The request:
Report all lines holding "Blender".

start Data lines

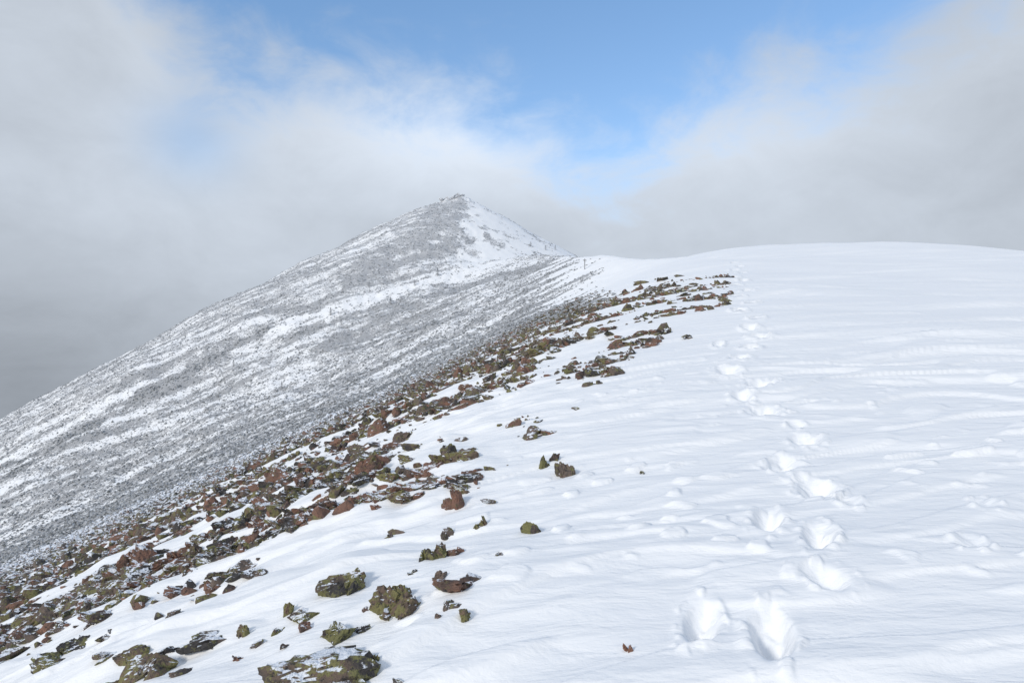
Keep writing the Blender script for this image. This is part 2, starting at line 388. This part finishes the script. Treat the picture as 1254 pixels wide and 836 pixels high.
def merged(name,x,y,z,size,sub,nvar,mats,probs,hlo,hhi,seed,sink=.08,nsh=1):
    r=np.random.default_rng(seed);n=len(x)
    shapes=[rockshape(sub,500+q,nsh if q%2 else 1) for q in range(nvar)]
    Vs=[];Fs=[];Ms=[];off=0
    which=r.integers(0,nvar,n)
    probs=np.asarray(probs,float)
    for q in range(nvar):
        p,f=shapes[q];idx=np.nonzero(which==q)[0];m=len(idx)
        if m==0: continue
        a=r.uniform(0,6.28,m);ti=r.uniform(-.5,.5,m)
        s=size[idx]/2
        px=p[None,:,0]*s[:,None];py=p[None,:,1]*s[:,None]*r.uniform(.6,1,m)[:,None];pz=p[None,:,2]*s[:,None]*r.uniform(hlo,hhi,m)[:,None]
        p2=px*np.cos(ti)[:,None]-pz*np.sin(ti)[:,None];z2=px*np.sin(ti)[:,None]+pz*np.cos(ti)[:,None]
        X2=p2*np.cos(a)[:,None]-py*np.sin(a)[:,None]+x[idx][:,None]
        Y2=p2*np.sin(a)[:,None]+py*np.cos(a)[:,None]+y[idx][:,None]
        Z2=z2+z[idx][:,None]+sink*size[idx][:,None]
        Vs.append(np.stack([X2,Y2,Z2],-1).reshape(-1,3))
        Fs.append((f[None]+(np.arange(m)*len(p))[:,None,None]+off).reshape(-1,3));off+=m*len(p)
        if probs.ndim==1: mi=r.choice(len(mats),m,p=probs)
        else:
            mi=(r.uniform(0,1,m)[:,None]>np.cumsum(probs[idx],1)).sum(1).clip(0,len(mats)-1)
        Ms.append(np.repeat(mi,len(f)))
    me=mesh_from(name,np.concatenate(Vs),np.concatenate(Fs),3,False,mats,np.concatenate(Ms))
    ob=link(bpy.data.objects.new(name,me));ob['kind']='stuff';return ob
ob=merged('scree',x[rest],y[rest],z[rest],size[rest]*1.2,2,10,[RM['red'],RM['brown'],RM['green']],[.36,.40,.24],.9,1.5,9,.02)
ob['label']='small reddish brown scree stones poking through snow';ob['category']='scree'
n=160000
r=np.random.default_rng(77)
y=np.exp(r.uniform(math.log(14),math.log(300),n));x=r.uniform(-1.05,.25,n)*y
acc=r.uniform(0,1,n)<np.clip(coverage(x,y)-.15,0,1)*.85*(1-.9*ss(140,290,y))
x,y=x[acc],y[acc];z=ground(x,y);size=(.12+.38*r.uniform(0,1,len(x))**2)*(.5+y/190)
br_=.65*(1-ss(30,95,y));pr=np.stack([br_,(1-br_)*.5,(1-br_)*.5],1)
ob=merged('frosted_scree',x,y,z,size,1,8,[RM['brown'],mat_frost,mat_pine],pr,.8,1.3,10,.0)
ob['label']='snow dusted grey stones covering the mountain flank';ob['category']='scree'
n=190000
y=r.uniform(130,605,n);x=r.uniform(-.95,.14,n)*y
cv=coverage(x,y)
acc=r.uniform(0,1,n)<np.clip((cv-.15)*.7,0,.95)*ss(120,180,y)
x,y,cv=x[acc],y[acc],cv[acc];z=ground(x,y);size=(.5+1.1*r.uniform(0,1,len(x))**2.5)*(1+.3*(cv>1.15))
dk=((cv>1.12)&(r.uniform(0,1,len(x))<.6))|(r.uniform(0,1,len(x))<.2)
for nm,m,mt,lb in (('frosted_scrub',~dk,mat_frost,'low rime frosted dwarf pine scrub on snowy slope'),('dwarf_pine_scrub',dk,mat_pine,'dark grey green dwarf pine scrub in a strip on snowy slope')):
    ob=merged(nm,x[m],y[m],z[m],size[m],1,8,[mt],[1.0],.8,1.4,11,.05);ob['label']=lb;ob['category']='scrub'

# ------------------------------------------------------------ summit crag boulders
for (px,py,w,h) in [(548,249,9,7),(555,245,8,8),(562,250,8,5),(541,256,9,5),(552,257,11,5),(536,263,8,4),(566,255,8,3),(558,252,9,6),(549,246,4,7)]:
    yy=597+random.uniform(-5,3);xx=(px-CX)/F*yy;zz=float(ground(np.array([xx]),np.array([yy]))[0])
    me,ext=random.choice(bases['rime'])
    W=w/F*yy
    o=bpy.data.objects.new('summit_boulder',me);o.location=(xx,yy,zz+W*.03);o.scale=(W/ext[0],W*.8/ext[1],h/F*yy*1.1/ext[2]);o.rotation_euler=(.2,random.uniform(-.3,.3),random.uniform(0,6))
    o['label']='rime covered boulder on the mountain summit';o['category']='rock';o['group']='boulders of the summit crag';link(o)

# ------------------------------------------------------------ trees
def tree_parts(seed):
    r=random.Random(seed);bmx=bmesh.new()
    bmesh.ops.create_cone(bmx,cap_ends=True,segments=7,radius1=.035,radius2=.006,depth=.96,matrix=Matrix.Translation((0,0,.48)))
    mt=bpy.data.meshes.new('trunk');bmx.to_mesh(mt);bmx.free();mt.materials.append(mat_wood)
    V=[];T=[]
    for i in range(620):
        hh=r.uniform(.06,1)**.9;rad=(1-hh)*.34*r.uniform(.2,1.1)*(1+.35*math.sin(hh*40));a=r.uniform(0,6.28)
        cx,cy,cz=rad*math.cos(a),rad*math.sin(a),hh-rad*.25
        s=r.uniform(.02,.05)
        for k in range(3):
            V.append((cx+r.uniform(-s,s),cy+r.uniform(-s,s),cz+r.uniform(-s,s)*.6))
        T.append((3*i,3*i+1,3*i+2))
    mc=mesh_from('crown',V,T,3,False,[mat_frost]);return mt,mc
TP=[tree_parts(s) for s in range(4)]
for (px,py,h) in [(405,386,10),(478,372,9),(536,338,10),(352,446,9),(508,350,8),(418,398,7),(452,352,7),(650,302,6),(668,306,6),(286,448,8),(345,476,9),(300,500,9),(680,306,6)]:
    x,y,z=ray(px,py);Hh=h/F*y
    mt,mc=random.choice(TP)
    e=bpy.data.objects.new('frosted_tree',None);e.location=(x,y,z-.1);e.scale=(Hh*1.4,Hh*1.4,Hh);e.rotation_euler=(0,0,random.uniform(0,6))
    e['label']='small rime frosted conifer standing on snowy slope';e['category']='tree';e['group']='frosted conifers on the slope';link(e)
    for nm,m in (('trunk',mt),('crown',mc)):
        o=bpy.data.objects.new(nm,m);o.parent=e;link(o)
# ------------------------------------------------------------ trail post
Yc=np.linspace(60,420,900);gc=ground(.1065*Yc,Yc)/Yc
vis=np.maximum.accumulate(gc)<=gc+1e-4
cand=np.nonzero(vis&(Yc>110))[0]
tgt=(CY-330)/F
kk=cand[int(np.argmin(np.abs(gc[cand]-tgt)))] if len(cand) else 500
y=float(Yc[kk]);x=.1065*y;z=float(gc[kk]*y)
Hh=13/F*y
e=bpy.data.objects.new('trail_marker',None);e.location=(x,y,z);e['label']='wooden trail marker post with crossboard on snowy saddle';e['category']='trail marker';link(e)
k=y/250
for nm,dim,loc in (('post',(.32*k,.32*k,Hh+.4),(0,0,Hh/2-.2)),('crossboard',(1.2*k,.10,.35*k),(0,-.23*k,Hh*.86))):
    bmx=bmesh.new();bmesh.ops.create_cube(bmx,size=1);bmesh.ops.scale(bmx,vec=dim,verts=bmx.verts);bmesh.ops.bevel(bmx,geom=bmx.edges[:],offset=.03,segments=1)
    m=bpy.data.meshes.new(nm);bmx.to_mesh(m);bmx.free();m.materials.append(mat_wood)
    o=bpy.data.objects.new(nm,m);o.location=loc;o.parent=e;link(o)

# ------------------------------------------------------------ sun and sky
SAZ=math.radians(-138);SEL=math.radians(26)
sv=Vector((math.sin(SAZ)*math.cos(SEL),math.cos(SAZ)*math.cos(SEL),math.sin(SEL)))
ld=bpy.data.lights.new('sun','SUN');ld.energy=2.05;ld.angle=math.radians(10.0);ld.color=(1,.94,.85)
lo=bpy.data.objects.new('sun',ld);lo.rotation_euler=(-sv).to_track_quat('-Z','Y').to_euler();link(lo)
w=bpy.data.worlds.new('World');scene.world=w;w.use_nodes=True;nt=w.node_tree
for n_ in list(nt.nodes): nt.nodes.remove(n_)
out=N(nt,'ShaderNodeOutputWorld')
sky=N(nt,'ShaderNodeTexSky',sky_type='NISHITA');sky.sun_disc=False;sky.sun_elevation=SEL;sky.sun_rotation=SAZ;sky.altitude=1200;sky.dust_density=.3
bg1=N(nt,'ShaderNodeBackground');bg1.inputs[1].default_value=.15;nt.links.new(sky.outputs[0],bg1.inputs[0])
bgh=N(nt,'ShaderNodeBackground');bgh.inputs[0].default_value=c(.02,.09,.20);bgh.inputs[1].default_value=1
add=N(nt,'ShaderNodeAddShader');nt.links.new(bg1.outputs[0],add.inputs[0]);nt.links.new(bgh.outputs[0],add.inputs[1])
tc=N(nt,'ShaderNodeTexCoord').outputs['Generated']
sep=N(nt,'ShaderNodeSeparateXYZ');nt.links.new(tc,sep.inputs[0])
azn=M(nt,'ARCTAN2',sep.outputs[0],sep.outputs[1]);eln=M(nt,'ARCSINE',sep.outputs[2])
def azel(px,py):
    v_=Vector(((px-CX),F,CY-py)).normalized();return math.atan2(v_.x,v_.y),math.asin(v_.z)
def curve_az(pts):
    rp=N(nt,'ShaderNodeValToRGB');rp.color_ramp.interpolation='B_SPLINE'
    els=rp.color_ramp.elements
    while len(els)<len(pts): els.new(.5)
    for e_,(p_,v_) in zip(els,sorted(pts)): e_.position=(p_+1)/2;e_.color=(v_,v_,v_,1)
    nt.links.new(M(nt,'MULTIPLY_ADD',azn,.5,.5),rp.inputs[0]);return rp.outputs[0]
low=[azel(*p) for p in [(-150,-300),(60,-200),(170,-60),(225,80),(300,120),(400,115),(500,110),(590,120),(670,175),(740,205),(810,190),(870,140),(960,95),(1100,55),(1180,-20),(1300,-200)]]
eb=curve_az([(a_,e_) for a_,e_ in low])
mp=N(nt,'ShaderNodeMapping');mp.inputs['Scale'].default_value=(1,1,1.6);nt.links.new(tc,mp.inputs[0])
c1=NOI(nt,mp.outputs[0],3.2,7,.6,.5);c2=NOI(nt,mp.outputs[0],8.5,8,.6,.4);c3=NOI(nt,mp.outputs[0],1.6,3,.5,.2)
wob=M(nt,'ADD',M(nt,'MULTIPLY',M(nt,'SUBTRACT',c1,.5),.24),M(nt,'MULTIPLY',M(nt,'SUBTRACT',c2,.5),.26))
dv=M(nt,'ADD',M(nt,'SUBTRACT',eln,eb),wob)
blue=MR(nt,dv,-.09,.10)
def spot(px,py,sa,se,amt):
    a0,e0=azel(px,py)
    da=M(nt,'DIVIDE',M(nt,'SUBTRACT',azn,a0),sa);de=M(nt,'DIVIDE',M(nt,'SUBTRACT',eln,e0),se)
    d2=M(nt,'ADD',M(nt,'MULTIPLY',da,da),M(nt,'MULTIPLY',de,de))
    return M(nt,'MULTIPLY',M(nt,'EXPONENT',M(nt,'MULTIPLY',d2,-1.0)),amt)
blue=M(nt,'ADD',blue,spot(235,170,.06,.05,.5),clamp=True)
blue=M(nt,'MULTIPLY',blue,.98)
blue=M(nt,'MULTIPLY',blue,MR(nt,eln,.6,.95,1,.15))
br=M(nt,'ADD',.645,M(nt,'MULTIPLY',M(nt,'SUBTRACT',c3,.5),.08))
br=M(nt,'ADD',br,M(nt,'MULTIPLY',M(nt,'SUBTRACT',c1,.5),.20))
br=M(nt,'ADD',br,M(nt,'MULTIPLY',M(nt,'SUBTRACT',c2,.5),.18))
br=M(nt,'ADD',br,spot(560,160,.22,.09,.24));br=M(nt,'ADD',br,spot(870,170,.2,.09,.14));br=M(nt,'ADD',br,spot(180,190,.22,.16,.07))
br=M(nt,'SUBTRACT',br,spot(0,500,.30,.16,.24));br=M(nt,'SUBTRACT',br,spot(0,200,.15,.3,.06));br=M(nt,'SUBTRACT',br,spot(1300,120,.14,.28,.05))
cc=N(nt,'ShaderNodeCombineColor');nt.links.new(M(nt,'MULTIPLY',br,.865),cc.inputs[0]);nt.links.new(M(nt,'MULTIPLY',br,.955),cc.inputs[1]);nt.links.new(M(nt,'MULTIPLY',br,1.08),cc.inputs[2])
bg2=N(nt,'ShaderNodeBackground');nt.links.new(cc.outputs[0],bg2.inputs[0]);bg2.inputs[1].default_value=1
mx=N(nt,'ShaderNodeMixShader');nt.links.new(blue,mx.inputs[0]);nt.links.new(bg2.outputs[0],mx.inputs[1]);nt.links.new(add.outputs[0],mx.inputs[2])
nt.links.new(mx.outputs[0],out.inputs[0])

# ------------------------------------------------------------ camera
cd=bpy.data.cameras.new('camera');cd.lens=24;cd.sensor_width=36;cd.clip_end=5000;cd.clip_start=.05
co=bpy.data.objects.new('camera',cd);co.rotation_euler=(math.pi/2,0,0);link(co);scene.camera=co
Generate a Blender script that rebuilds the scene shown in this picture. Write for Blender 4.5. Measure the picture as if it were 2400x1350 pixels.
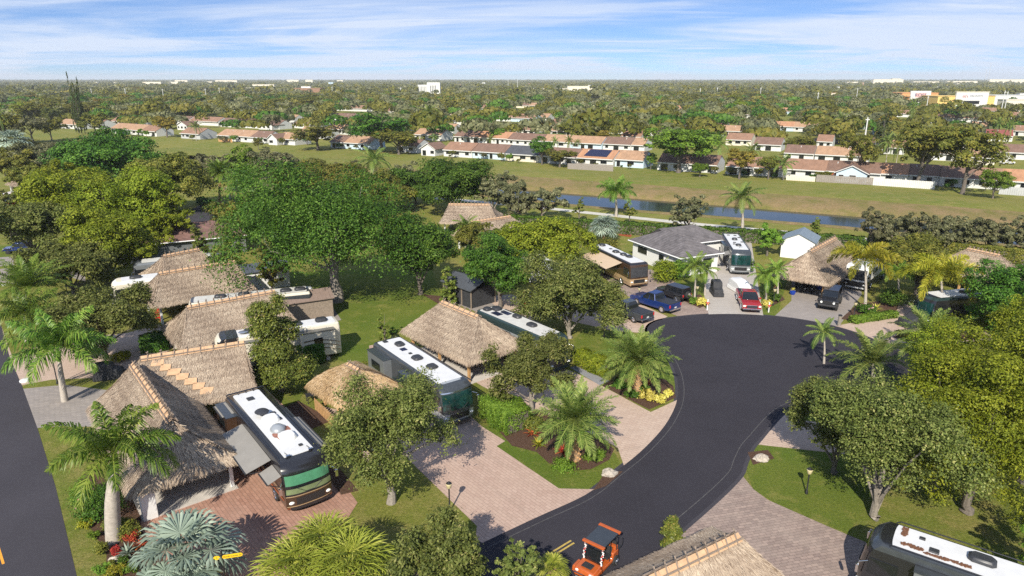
import bpy, math, random
import numpy as np
from mathutils import Vector, Matrix
R = math.radians; PI = math.pi
for o in list(bpy.data.objects): bpy.data.objects.remove(o)
SC = bpy.context.scene; COL = SC.collection
random.seed(7); RNG = np.random.default_rng(7)
# ------------------------------------------------------------------ camera
H = 28.0; P = R(17.1); F = 1600.0          # height, pitch, focal length in photo pixels
cd = bpy.data.cameras.new('camera'); cam = bpy.data.objects.new('camera', cd); COL.objects.link(cam)
cam.location = (0, 0, H); cam.rotation_euler = (R(90) - P, 0, 0)
cd.lens = 24; cd.sensor_width = 36; cd.clip_end = 40000; cd.clip_start = .5
SC.camera = cam
# ------------------------------------------------------------------ world
SUN_EL = R(37); SUN_DIR = Vector((.23, .97, 0)).normalized()     # the way shadows fall on the ground
W = bpy.data.worlds.new('World'); SC.world = W; W.use_nodes = True
nt = W.node_tree; N = nt.nodes; L = nt.links
for n in list(N): N.remove(n)
out = N.new('ShaderNodeOutputWorld'); bg = N.new('ShaderNodeBackground'); sky = N.new('ShaderNodeTexSky')
sky.sky_type = 'NISHITA'; sky.sun_disc = False; sky.sun_elevation = SUN_EL
sky.sun_rotation = math.atan2(-SUN_DIR.x, -SUN_DIR.y); sky.air_density = 1.0; sky.dust_density = .6; sky.ozone_density = 2.2
tc = N.new('ShaderNodeTexCoord'); sp = N.new('ShaderNodeSeparateXYZ'); L.new(tc.outputs['Generated'], sp.inputs[0])
def M_(op, a, b=None, clamp=False):
    n = N.new('ShaderNodeMath'); n.operation = op; n.use_clamp = clamp
    for i, s in enumerate((a, b)):
        if s is None: continue
        if isinstance(s, (int, float)): n.inputs[i].default_value = s
        else: L.new(s, n.inputs[i])
    return n.outputs[0]
zz = M_('ADD', M_('MAXIMUM', sp.outputs[2], 0.0), .07)
cx_ = N.new('ShaderNodeCombineXYZ'); L.new(M_('DIVIDE', sp.outputs[0], zz), cx_.inputs[0]); L.new(M_('DIVIDE', sp.outputs[1], zz), cx_.inputs[1])
def cloud(scale, sx, sy, lo, hi, rot, det=8, dist=.6):
    mp = N.new('ShaderNodeMapping'); L.new(cx_.outputs[0], mp.inputs[0]); mp.inputs['Scale'].default_value = (sx, sy, 1); mp.inputs['Rotation'].default_value = (0, 0, rot)
    mp.inputs['Location'].default_value = (3.1, 1.7, 0)
    nz = N.new('ShaderNodeTexNoise'); L.new(mp.outputs[0], nz.inputs['Vector']); nz.inputs['Scale'].default_value = scale; nz.inputs['Detail'].default_value = det
    nz.inputs['Roughness'].default_value = .6; nz.inputs['Distortion'].default_value = dist
    mr = N.new('ShaderNodeMapRange'); mr.interpolation_type = 'SMOOTHSTEP'; L.new(nz.outputs[0], mr.inputs[0]); mr.inputs[1].default_value = lo; mr.inputs[2].default_value = hi
    return mr.outputs[0]
c1 = cloud(.30, .8, 1.2, .39, .62, R(12)); c2 = cloud(.9, .40, 1.5, .46, .74, R(-10), 10, 1.1)
cl = M_('ADD', M_('MULTIPLY', c1, .72), M_('MULTIPLY', c2, .5), True)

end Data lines

Solution for this problem:
Keep writing the Blender script for this image. This is part 2, starting at line 388. This part finishes the script. Treat the picture as 1254 pixels wide and 836 pixels high.
Generate a Blender script that rebuilds the scene shown in this picture. Write for Blender 4.5. Measure the picture as if it were 2400x1350 pixels.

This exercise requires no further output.